Quanto invece al primo e al secondo motivo di ricorso, essi pur invocando una lettura sistematica si risolvono non già nella critica della tecnica, bensì dell’esito interpretativo, che non è consentita in sede di legittimità (omissis). Né appaiono rilevanti le censure relative agli accertamenti di fatto relativi alle singole date in cui sarebbe avvenuta l’installazione dei contatori da parte dei resistenti, posto che la contestazione non vede (recte: verte) sull’uso del vano, ma piuttosto sulla sua proprietà, che non risulta esclusiva in base al titolo – alla luce dell’interpretazione condotta dal giudice di merito – con conseguente applicazione della presunzione di condominialità, dovendosi ritenere prevalente la natura condominiale in assenza di prova certa circa la proprietà individuale del bene asservito in concreto ad un uso comune.

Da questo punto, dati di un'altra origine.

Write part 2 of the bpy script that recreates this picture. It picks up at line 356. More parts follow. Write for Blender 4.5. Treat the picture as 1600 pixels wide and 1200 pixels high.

Né il ricorrente ha allegato di aver proposto, in reazione all’utilizzazione a servizio comune del vano di cui si discute, azioni a difesa del possesso, il che vale come ulteriore – ancorché indiretta – conferma della presunzione circa la natura condominiale del bene di cui si discute.
La decisione impugnata ha quindi correttamente ritenuto la proprietà condominiale del vano di cui è causa, valorizzando da un lato la sua concreta destinazione, e dall’altro la sua astratta attitudine, ad assolvere ad una funzione condominiale, nello specifico consistente nell’ospitare i contatori a servizio delle varie unità di proprietà individuale comprese nel condominio, non avendo il B.M. fornito la prova certa della proprietà esclusiva dal medesimo rivendicata, né dimostrato che la sua destinazione a servizio delle proprietà individuali era iniziata in un momento successivo alla costituzione del condominio.
Da quanto precede deriva il rigetto del ricorso. Le spese, liquidate come da dispositivo, seguono la soccombenza.
(omissis)
la Corte rigetta il ricorso e condanna il ricorrente al pagamento in favore dei contro ricorrenti, in solido tra loro, delle spese del presente giudizio di legittimità, che liquida in euro 3.200 di cui euro 200 per esborsi, oltre rimborso delle spese generali nella misura del 15%, iva e cassa avvocati come per legge.